What you will do :: Your copy of the material must match it exactly, except that pictures are dropped.

Dataset section ::
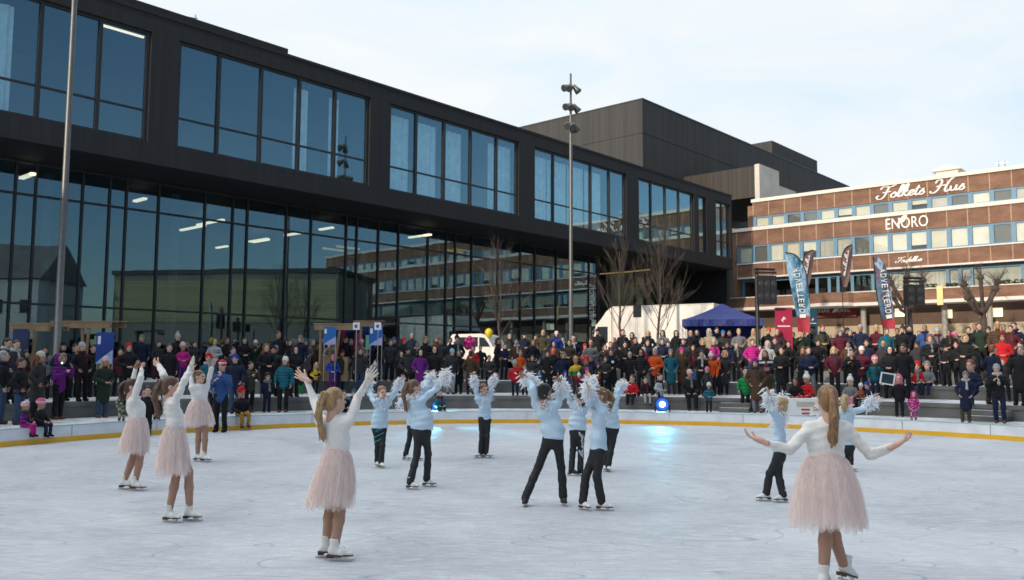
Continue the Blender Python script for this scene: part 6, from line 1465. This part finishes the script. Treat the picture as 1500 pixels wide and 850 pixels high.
for d in ppl:
    pr=PRO[(d['pose'],d['k']=='c')]; p=d['p']; s=d['s']
    ctr=RC+np.array([SH.uniform(-4,4),-3+SH.uniform(-2,3)])-p; 
    if d['lv'] in 'BWV': ctr=RC-p
    yaw=math.atan2(ctr[1],ctr[0])+math.pi/2+R(d.get('r',SH.uniform(-16,16)))
    t=thing('person',d['lab'],'person',(p[0],p[1],d['z']),yaw,GPL,s); t.rotation_euler[0]=R(SH.uniform(-3,4)); t.rotation_euler[1]=R(SH.uniform(-3,3))
    sk=SH.choice([SKIN,SKIN,SKIN,SKIN2]); bo=put('body',pr['body'],t,matl=sk)
    wd=SH.uniform(.93,1.1); pad=1 if SH.random()<.35 and d['g']=='jacket' else 0
    put('coat' if d['g']=='coat' else 'jacket',pr[d['g']],t,sc=(wd,wd,1),matl=cm(d['c'],pad))
    put('trousers',pr['trousers'],t,sc=(min(1.02,wd),1,1),matl=cm(d['tr'])); put('boots',pr['boots'],t,matl=fabric(SH.choice([COLS['black'],COLS['charcoal'],COLS['brown']])) if not (d.get('f') and 'G' in d['lv'] and d['k']=='w') else fabric((.16,.08,.035)))
    hz=pr['hc']; hs=pr['hs']; hg=d['hg']; rz=R(SH.uniform(-25,25)); L0=(0,0,hz)
    if hg in('short','long'): put('hair',HAIRS[hg],t,None,L0,None,hs,hairmat(COLS[d['hc']]))
    elif hg=='bobble': b_=put('bobble_hat',HATS['beanie'],t,None,L0,None,hs,cm(d['hc'])); put('bobble',HATS['bobble'],b_,matl=cm('white' if d['hc'] in PATT else d['hc']))
    elif hg=='fur': b_=put('hood',HATS['hood'],t,None,L0,None,hs,cm(d['c'])); put('fur_trim',HATS['fur'],b_,matl=FUR)
    else: put({'beanie':'beanie','hood':'hood','cap':'cap','helmet':'helmet'}[hg],HATS[hg],t,None,L0,None,hs,cm(d['hc']))
    if hg in('beanie','bobble') and d['k']=='w' and SH.random()<.6: put('hair',HAIRS['long'],t,None,L0,None,hs*.99,hairmat(SH.choice([COLS['brown'],COLS['blond'],COLS['auburn'],COLS['dark brown']])))
    n_=d.get('n','')
    if 'scarf' in n_: put('scarf',HATS['scarf'],t,None,L0,None,hs,cm('orange' if 'orange' in n_ else 'red' if 'red' in n_ else 'light grey'))
    elif SH.random()<.28 and hg not in('hood','fur'): put('scarf',HATS['scarf'],t,None,L0,None,hs,cm(SH.choice(['grey','charcoal','burgundy','navy','light grey','brown'])))
    if d['lv']=='B':
        for sx in (-1,1): q=MB().box(-.004,.004,-.12,.10,-.045,-.02).obj('skate_blade',STEEL,t); q.location=(sx*.12*.62*1.12,-.45*.62,pr['foot']-.0)
    if 'badge' in n_: MB().lathe([(.06,0),(.06,.01)],16,(.06,-.145,1.30),0,(0,-1,0)).obj('badge',WHITE,t)
# phones and bags that are held
for px,py,rr,lab in ((91,534,17.0,'phone with a bright light held up by the woman in purple jacket'),):
    d=[q for q in ppl if q['x']==88][0]; q=aty(px,py,d['p'][1]-.33); t=thing('phone',lab,'phone',tuple(q)); MB().box(-.04,.04,-.005,.005,-.075,.075).obj('case',BLACK,t); MB().lathe([(.022,0),(.022,.003)],12,(.0,-.006,.04),0,(0,-1,0)).obj('flash',mat('flash_lit',(.9,.9,.9),.3,var=0,emit=(1,.98,.92),es=5),t)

Result of this exercise ::
Continue the Blender Python script for this scene: part 6, from line 1465. This part finishes the script. Treat the picture as 1500 pixels wide and 850 pixels high.
for d in ppl:
    pr=PRO[(d['pose'],d['k']=='c')]; p=d['p']; s=d['s']
    ctr=RC+np.array([SH.uniform(-4,4),-3+SH.uniform(-2,3)])-p; 
    if d['lv'] in 'BWV': ctr=RC-p
    yaw=math.atan2(ctr[1],ctr[0])+math.pi/2+R(d.get('r',SH.uniform(-16,16)))
    t=thing('person',d['lab'],'person',(p[0],p[1],d['z']),yaw,GPL,s); t.rotation_euler[0]=R(SH.uniform(-3,4)); t.rotation_euler[1]=R(SH.uniform(-3,3))
    sk=SH.choice([SKIN,SKIN,SKIN,SKIN2]); bo=put('body',pr['body'],t,matl=sk)
    wd=SH.uniform(.93,1.1); pad=1 if SH.random()<.35 and d['g']=='jacket' else 0
    put('coat' if d['g']=='coat' else 'jacket',pr[d['g']],t,sc=(wd,wd,1),matl=cm(d['c'],pad))
    put('trousers',pr['trousers'],t,sc=(min(1.02,wd),1,1),matl=cm(d['tr'])); put('boots',pr['boots'],t,matl=fabric(SH.choice([COLS['black'],COLS['charcoal'],COLS['brown']])) if not (d.get('f') and 'G' in d['lv'] and d['k']=='w') else fabric((.16,.08,.035)))
    hz=pr['hc']; hs=pr['hs']; hg=d['hg']; rz=R(SH.uniform(-25,25)); L0=(0,0,hz)
    if hg in('short','long'): put('hair',HAIRS[hg],t,None,L0,None,hs,hairmat(COLS[d['hc']]))
    elif hg=='bobble': b_=put('bobble_hat',HATS['beanie'],t,None,L0,None,hs,cm(d['hc'])); put('bobble',HATS['bobble'],b_,matl=cm('white' if d['hc'] in PATT else d['hc']))
    elif hg=='fur': b_=put('hood',HATS['hood'],t,None,L0,None,hs,cm(d['c'])); put('fur_trim',HATS['fur'],b_,matl=FUR)
    else: put({'beanie':'beanie','hood':'hood','cap':'cap','helmet':'helmet'}[hg],HATS[hg],t,None,L0,None,hs,cm(d['hc']))
    if hg in('beanie','bobble') and d['k']=='w' and SH.random()<.6: put('hair',HAIRS['long'],t,None,L0,None,hs*.99,hairmat(SH.choice([COLS['brown'],COLS['blond'],COLS['auburn'],COLS['dark brown']])))
    n_=d.get('n','')
    if 'scarf' in n_: put('scarf',HATS['scarf'],t,None,L0,None,hs,cm('orange' if 'orange' in n_ else 'red' if 'red' in n_ else 'light grey'))
    elif SH.random()<.28 and hg not in('hood','fur'): put('scarf',HATS['scarf'],t,None,L0,None,hs,cm(SH.choice(['grey','charcoal','burgundy','navy','light grey','brown'])))
    if d['lv']=='B':
        for sx in (-1,1): q=MB().box(-.004,.004,-.12,.10,-.045,-.02).obj('skate_blade',STEEL,t); q.location=(sx*.12*.62*1.12,-.45*.62,pr['foot']-.0)
    if 'badge' in n_: MB().lathe([(.06,0),(.06,.01)],16,(.06,-.145,1.30),0,(0,-1,0)).obj('badge',WHITE,t)
# phones and bags that are held
for px,py,rr,lab in ((91,534,17.0,'phone with a bright light held up by the woman in purple jacket'),):
    d=[q for q in ppl if q['x']==88][0]; q=aty(px,py,d['p'][1]-.33); t=thing('phone',lab,'phone',tuple(q)); MB().box(-.04,.04,-.005,.005,-.075,.075).obj('case',BLACK,t); MB().lathe([(.022,0),(.022,.003)],12,(.0,-.006,.04),0,(0,-1,0)).obj('flash',mat('flash_lit',(.9,.9,.9),.3,var=0,emit=(1,.98,.92),es=5),t)